Provide an obvious objective. Obstacles and adversity shall invariably arise to complicate matters.

Set the stakes.
Let them know what hangs in the balance. Something should always hang in the balance.

Set the tone.
Serious. Whimsical. Whatever. Choose the predominate theme in your presentation of information.

Put it All Together

Create a lead-in that combines all these elements.

Grab Your Audience By the Throat
Regardless of the tone of your adventure, make them want to know more. Imply questions. Provoke. Push. Keep things tight.

Things have been going smoothly as the Peace in Our Time Conference nears. Too smoothly.

Ambassador Glade is missing and it’s up to you to find him. He disappeared in New York City twenty hours ago and now could be any where in the world. Certain parties wanted to loop you out, wanted to keep things quiet, now they want you to find the man before the media finds out, before the world finds out, before the conference begins. And before the President’s shadow trade summit begins. You know it’s slated to take place at the same time. This disappearance makes the U.S. appear work and politics is all about appearances.
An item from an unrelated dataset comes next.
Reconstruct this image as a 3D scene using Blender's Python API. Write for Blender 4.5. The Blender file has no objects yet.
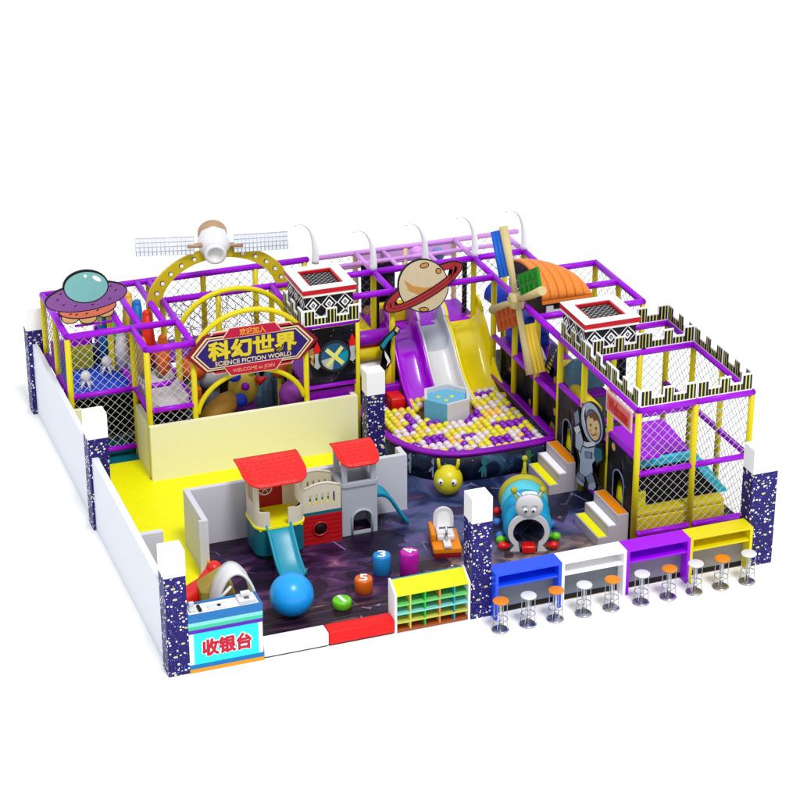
import bpy, bmesh, math, random
from mathutils import Vector, Matrix
R = math.radians
random.seed(7)
S = bpy.context.scene
COL = S.collection

# ------------------------------------------------------------------ camera
FPX, YAW, PITCH, PPX, PPY = 2243.867, R(20.4364), R(24.9643), 413.76, 394.95
CAM = Vector((-8.1923, -33.4094, 21.3837))
FW = Vector((math.sin(YAW)*math.cos(PITCH), math.cos(YAW)*math.cos(PITCH), -math.sin(PITCH)))
RT = Vector((math.cos(YAW), -math.sin(YAW), 0))
UP = RT.cross(FW)
cd = bpy.data.cameras.new('camera'); cam = bpy.data.objects.new('camera', cd); COL.objects.link(cam)
cam.matrix_world = Matrix(((RT.x, UP.x, -FW.x, CAM.x), (RT.y, UP.y, -FW.y, CAM.y), (RT.z, UP.z, -FW.z, CAM.z), (0, 0, 0, 1)))
cd.sensor_width = 36; cd.lens = FPX/800*36
cd.shift_x = -(PPX-400)/800; cd.shift_y = (PPY-400)/800
cd.clip_start = 1; cd.clip_end = 900
S.camera = cam
# ------------------------------------------------------------------ light
W = bpy.data.worlds.new('World'); S.world = W; W.use_nodes = True
bg = W.node_tree.nodes['Background']; bg.inputs[0].default_value = (0.95, 0.972, 1.0, 1); bg.inputs[1].default_value = 0.78
ld = bpy.data.lights.new('studio_lamp', 'AREA'); ld.shape = 'DISK'; ld.size = 50; ld.energy = 235000; ld.color = (1, .985, .95)
lo = bpy.data.objects.new('studio_lamp', ld); COL.objects.link(lo)
lo.location = (14, -98, 184); lo.rotation_euler = (Vector((5.5, 5, 0))-Vector(lo.location)).to_track_quat('-Z', 'Y').to_euler()
S.view_settings.view_transform = 'Standard'; S.view_settings.look = 'None'
S.view_settings.exposure = 0.22; S.view_settings.gamma = 1
S.render.resolution_x = S.render.resolution_y = 1024
S.cycles.max_bounces = 8; S.cycles.diffuse_bounces = 4


def P(px, py, x=None, y=None, z=None):
    """the place-plan point that stands behind a spot of the photograph, on a wall plane or level"""
    r = FW*FPX + RT*(px-PPX) - UP*(py-PPY)
    if z is not None: t = (z-CAM.z)/r.z
    elif y is not None: t = (y-CAM.y)/r.y
    else: t = (x-CAM.x)/r.x
    return CAM + r*t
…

Glade is instrumental in diplomatic relations. Many leaders are showing up because of his evenhanded mediations. Without him, everything will fall apart, and these polished ambassadors shall behave as unruly schoolchildren without a firm, friendly hand to guide them. With tensions already high, things won’t end well.

You have three days. Three days to find a needle in a haystack. You must be quick. You must be quiet. You must find out what you need to know without anyone ever being the wiser. Good luck.

We might’ve sneakily done a bit of outlining in the process. That’s okay. It’s all part of the process.